All else falls short.

And, now I wonder anew. Have I preached myself into a corner? Have I preached myself out of a job? Is the failure of the temple to restore justice point us towards an inevitable conclusion that the Church too is irrelevant and inadequate? That this time spent in prayer and praise, in proclamation and preaching, in breaking bread and drinking wine—that this time, is meaningless in the face of the evils that afflict the beloved children of God?

I hope not. I pray not. Because, it is in this place where I am reminded that this is not a story of my own salvation. Rather, it is a story of OUR salvation. Of God’s desire for the liberation of the all, rather than the salvation of the one.

When we confess together, when we demonstrate our reconciliation through the passing of the peace and our unity through the breaking and the sharing of the bread…

I am reminded that what we do here is meant to enact in microcosm God’s will for the world.

So, we confess, we repent, we forgive and are forgiven. We are reconciled and at peace, we gather together to be fed and all are freely given bread.

What we do in the here and the now of this gathered community is the enactment of God’s will for the entire community.

And, if we can't do it here, how on God's good earth will we do it out there?

Because, we didn’t build the temple to restore the world, 
we built it to restore ourselves so that WE might restore the world.

A weighty task, but not one we undertake alone. Because, something else that is made clear in this gathering is that we do not, and should not, serve God alone. We serve God in fellowship with the Body of Christ, the body that carries the burden with us. The sharing of the burden is the fulfillment of the promise of Christ we hear in the Gospel today.

“Come to me, all you that are weary and are carrying heavy burdens, and I will give you rest. Take my yoke upon you, and learn from me; for I am gentle and humble in heart, and you will find rest for your souls. For my yoke is easy, and my burden is light.”

The burden is lighter when shared…our singular bodies are not meant to exist in isolation, we who are MANY are one body. One body in baptism, one body in the sharing of the bread, one body, one hope, one call. A call to serve alongside the other members of the body, and in that service making the burden lighter for those who labor alongside us.

So, then how shall we serve? What is God’s calling? What is our purpose within this body?

This body that shares a sense of relative stability, a stability that allows us to look up and look out into those places in the world that long for the now we have, that seems so far off from the now they live. And, so what shall we, we the Church, we the body of Christ do with our ONE wild and precious life?

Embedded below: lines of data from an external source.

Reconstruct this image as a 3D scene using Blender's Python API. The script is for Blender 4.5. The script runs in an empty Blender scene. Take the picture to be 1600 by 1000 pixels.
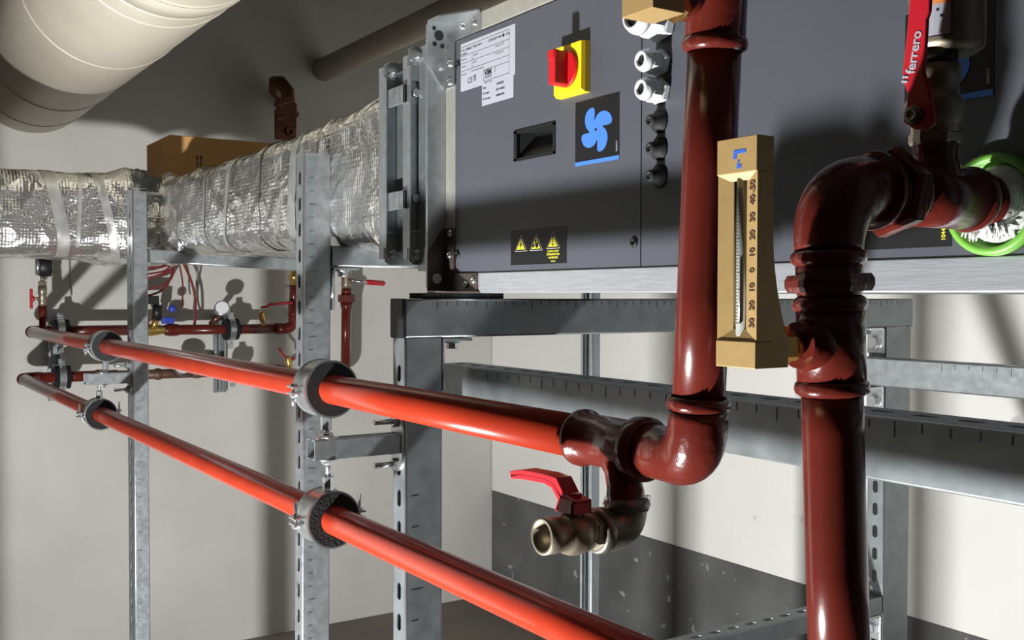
import bpy, bmesh, math, random
from mathutils import Vector, Matrix, noise
random.seed(7)
C = bpy.context.scene.collection
H = 1.55                      # eye height above the floor; builders below use heights relative to the eye

# ---------------------------------------------------------------- camera, light, exposure
YAW, PITCH, ROLL, FPX = 0.577774, -0.024248, 0.002396, 1609.6
cy_, sy_ = math.cos(YAW), math.sin(YAW)
fwd = Vector((-cy_*math.cos(PITCH), sy_*math.cos(PITCH), math.sin(PITCH)))
rgt = Vector((sy_, cy_, 0)); up_ = rgt.cross(fwd)
r2 = math.cos(ROLL)*rgt + math.sin(ROLL)*up_; u2 = r2.cross(fwd)
cd = bpy.data.cameras.new('camera'); cam = bpy.data.objects.new('camera', cd); C.objects.link(cam)
cam.matrix_world = Matrix((( r2.x, u2.x, -fwd.x, 0), (r2.y, u2.y, -fwd.y, 0), (r2.z, u2.z, -fwd.z, H), (0, 0, 0, 1)))
cd.sensor_width = 36; cd.lens = FPX/1600*36; cd.clip_start = .02
bpy.context.scene.camera = cam
w = bpy.data.worlds.new('world'); bpy.context.scene.world = w; w.use_nodes = True
w.node_tree.nodes['Background'].inputs[0].default_value = (.9, .95, 1, 1)
w.node_tree.nodes['Background'].inputs[1].default_value = .0

def area(name, loc, target, size, watts, col, sy=None):
    l = bpy.data.lights.new(name, 'AREA'); l.energy = watts; l.color = col
    l.shape = 'RECTANGLE'; l.size = size; l.size_y = sy or size
    o = bpy.data.objects.new(name, l); C.objects.link(o)
    o.location = loc
    o.rotation_euler = (Vector(target)-Vector(loc)).to_track_quat('-Z', 'Y').to_euler()
    return o
# the work light standing on the floor, out of frame to the lower left of the camera
area('work_light', (-1.15, -.50, -1.48+H), (-1.95, .95, -.10+H), .10, 152, (1, .998, .992), .10)

vs = bpy.context.scene.view_settings
vs.view_transform = 'Standard'; vs.look = 'None'; vs.gamma = 1; vs.use_curve_mapping = False
vs.exposure = 0.0

# ---------------------------------------------------------------- materials
def lin(h):
    h = h.lstrip('#'); v = [int(h[i:i+2], 16)/255 for i in (0, 2, 4)]
    return tuple(c/12.92 if c <= .04045 else ((c+.055)/1.055)**2.4 for c in v)+(1,)
def mat(name, col, metal=0, rough=.5, var=0, vscale=20, bump=0, bscale=60, coat=0, rvar=0, stretch=None, spec=.5):
    m = bpy.data.materials.new(name); m.use_nodes = True
    nt = m.node_tree; b = nt.nodes['Principled BSDF']
    c = lin(col) if isinstance(col, str) else tuple(col)+(1,)
    b.inputs['Base Color'].default_value = c
    b.inputs['Metallic'].default_value = metal; b.inputs['Roughness'].default_value = rough
    b.inputs['Specular IOR Level'].default_value = spec
    if coat: b.inputs['Coat Weight'].default_value = coat; b.inputs['Coat Roughness'].default_value = .08
    tc = nt.nodes.new('ShaderNodeTexCoord'); mp = nt.nodes.new('ShaderNodeMapping')
    nt.links.new(tc.outputs['Object'], mp.inputs['Vector'])
    if stretch: mp.inputs['Scale'].default_value = stretch
    def nz(scale, detail=4):
        n = nt.nodes.new('ShaderNodeTexNoise'); n.inputs['Scale'].default_value = scale; n.inputs['Detail'].default_value = detail
        nt.links.new(mp.outputs['Vector'], n.inputs['Vector']); return n
    if var:
        n = nz(vscale, 6); r = nt.nodes.new('ShaderNodeValToRGB')
        r.color_ramp.elements[0].position = .3; r.color_ramp.elements[1].position = .72
        r.color_ramp.elements[0].color = tuple(x*(1-var) for x in c[:3])+(1,)
        r.color_ramp.elements[1].color = tuple(min(1, x*(1+var)) for x in c[:3])+(1,)
        nt.links.new(n.outputs['Fac'], r.inputs['Fac']); nt.links.new(r.outputs['Color'], b.inputs['Base Color'])
        if rvar:
            mr = nt.nodes.new('ShaderNodeMapRange'); mr.inputs['To Min'].default_value = rough-rvar; mr.inputs['To Max'].default_value = rough+rvar
            nt.links.new(n.outputs['Fac'], mr.inputs['Value']); nt.links.new(mr.outputs['Result'], b.inputs['Roughness'])
    if bump:
        n2 = nz(bscale, 5); bp = nt.nodes.new('ShaderNodeBump'); bp.inputs['Strength'].default_value = bump; bp.inputs['Distance'].default_value = .004
        nt.links.new(n2.outputs['Fac'], bp.inputs['Height']); nt.links.new(bp.outputs['Normal'], b.inputs['Normal'])
    return m
def concrete(name, col, var, spots, spotcol, sc=1.0, bump=.15):
    m = bpy.data.materials.new(name); m.use_nodes = True; nt = m.node_tree; b = nt.nodes['Principled BSDF']
    b.inputs['Roughness'].default_value = .85
    c = lin(col); tc = nt.nodes.new('ShaderNodeTexCoord')
    def nz(s, d, off=0):
        n = nt.nodes.new('ShaderNodeTexNoise'); n.inputs['Scale'].default_value = s*sc; n.inputs['Detail'].default_value = d
        mp = nt.nodes.new('ShaderNodeMapping'); mp.inputs['Location'].default_value = (off, off, off)
        nt.links.new(tc.outputs['Object'], mp.inputs['Vector']); nt.links.new(mp.outputs['Vector'], n.inputs['Vector']); return n
    n1 = nz(2.2, 8); r1 = nt.nodes.new('ShaderNodeValToRGB')
    r1.color_ramp.elements[0].position = .32; r1.color_ramp.elements[1].position = .7
    r1.color_ramp.elements[0].color = tuple(x*(1-var) for x in c[:3])+(1,); r1.color_ramp.elements[1].color = tuple(min(1, x*(1+var*.6)) for x in c[:3])+(1,)
    nt.links.new(n1.outputs['Fac'], r1.inputs['Fac'])
    n2 = nz(9, 6, 3.3); r2_ = nt.nodes.new('ShaderNodeValToRGB')
    r2_.color_ramp.elements[0].position = spots; r2_.color_ramp.elements[1].position = spots+.05
    r2_.color_ramp.elements[0].color = (0, 0, 0, 1); r2_.color_ramp.elements[1].color = (1, 1, 1, 1)
    nt.links.new(n2.outputs['Fac'], r2_.inputs['Fac'])
    mx = nt.nodes.new('ShaderNodeMix'); mx.data_type = 'RGBA'
    nt.links.new(r2_.outputs['Color'], mx.inputs['Factor']); nt.links.new(r1.outputs['Color'], mx.inputs['A'])
    mx.inputs['B'].default_value = lin(spotcol)
    nt.links.new(mx.outputs['Result'], b.inputs['Base Color'])
    n3 = nz(40, 6, 1); bp = nt.nodes.new('ShaderNodeBump'); bp.inputs['Strength'].default_value = bump; bp.inputs['Distance'].default_value = .004
    nt.links.new(n3.outputs['Fac'], bp.inputs['Height']); nt.links.new(bp.outputs['Normal'], b.inputs['Normal'])
    return m
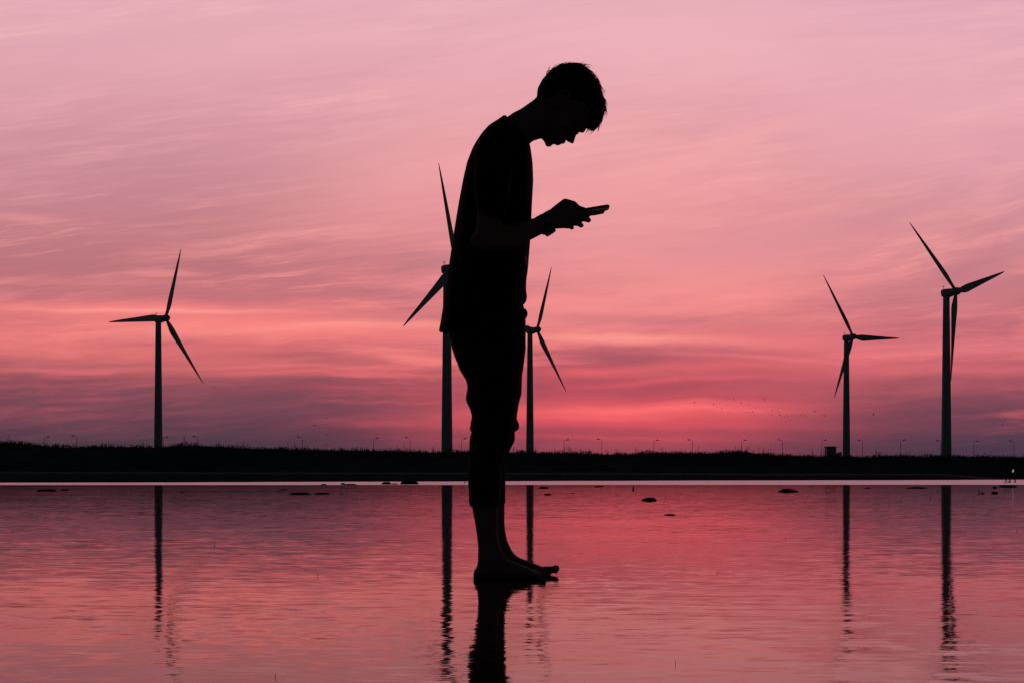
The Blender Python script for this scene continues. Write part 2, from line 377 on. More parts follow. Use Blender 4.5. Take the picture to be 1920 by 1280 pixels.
# scrub on the bank: blades, twigs and leaf clumps
bm = bmesh.new()
def blade(x, y, z, h, w, lean):
    a = random.uniform(0, PI); dxx, dyy = math.cos(a) * w, math.sin(a) * w
    lx, ly = random.gauss(0, lean), random.gauss(0, lean)
    v0 = bm.verts.new((x - dxx, y - dyy, z)); v1 = bm.verts.new((x + dxx, y + dyy, z))
    v2 = bm.verts.new((x + dxx * .7 + lx * .5, y + dyy * .7 + ly * .5, z + h * .6)); v4 = bm.verts.new((x - dxx * .7 + lx * .5, y - dyy * .7 + ly * .5, z + h * .6))
    v3 = bm.verts.new((x + lx, y + ly, z + h))
    bm.faces.new((v0, v1, v2, v4)); bm.faces.new((v4, v2, v3))
x = -190.0
while x < 215:
    inside = abs(x - 15) < 110
    for _ in range(16 if inside else 6):
        xx = x + random.uniform(0, .5); yy = bank_y(xx) + random.uniform(-7, 4)
        dens = 0.5 + 0.5 * noise.noise(Vector((xx * .35, yy * .1, 0)))
        h = random.uniform(.15, .62) * (0.5 + 0.9 * dens)
        blade(xx, yy, ground_z(xx, yy) - .08, h, random.uniform(.03, .11), .12)
    # leaf puffs
    for _ in range(5 if inside else 2):
        xx = x + random.uniform(0, .5); yy = bank_y(xx) + random.uniform(-9, 3); zz = ground_z(xx, yy)
        rr = random.uniform(.15, .42)
        for _ in range(7):
            v = Vector((random.gauss(0, 1), random.gauss(0, 1), random.gauss(0, .8))).normalized() * rr * random.random() ** .4
            c = Vector((xx, yy, zz + rr * .8)) + v; s_ = random.uniform(.06, .14)
            d1 = Vector((random.gauss(0, 1), random.gauss(0, 1), random.gauss(0, 1))).normalized() * s_; d2 = d1.orthogonal().normalized() * s_ * .5
            bm.faces.new([bm.verts.new(c + q) for q in (-d1, d2, d1, -d2)])
    # taller thin shoots, in loose groups
    if random.random() < (.13 + .22 * max(0, noise.noise(Vector((x * .12, 9, 0))))):
        for _ in range(random.randint(1, 3)):
            xx = x + random.uniform(-.5, .5); yy = bank_y(xx) + random.uniform(-3, 2); hh = random.uniform(.8, 1.75)
            zz = ground_z(xx, yy); blade(xx, yy, zz, hh, .035, .08)
            for q in range(9):
                t = random.uniform(.3, .95); c = Vector((xx, yy, zz + hh * t)); L_ = (1.05 - t) * .35; a = random.uniform(0, 2 * PI)
                d1 = Vector((math.cos(a) * L_, math.sin(a) * L_, L_ * .8)); d2 = Vector((0, .02, .03))
                bm.faces.new([bm.verts.new(c + qq) for qq in (Vector((0, 0, 0)), d1 * .5 - d2, d1, d1 * .5 + d2)])
    x += 0.5
tag(obj('coastal_scrub', bm, M_veg), 'dense dark scrub and grass covering the top of the bank', 'scrub', kind='stuff')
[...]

What shall we do from this temple, from this altar, from this place…how will we make what we create in this place a creation for the world? A new creation that will make real the hopes of captives and lift the burdens of the oppressed...

To return to the words of prophets, “return to your stronghold, O prisoners of hope: today I declare that I will restore to you double”. Our hope, our joy, the worlds need—and a restoration beyond what anyone, anyone in the now can imagine! Amen.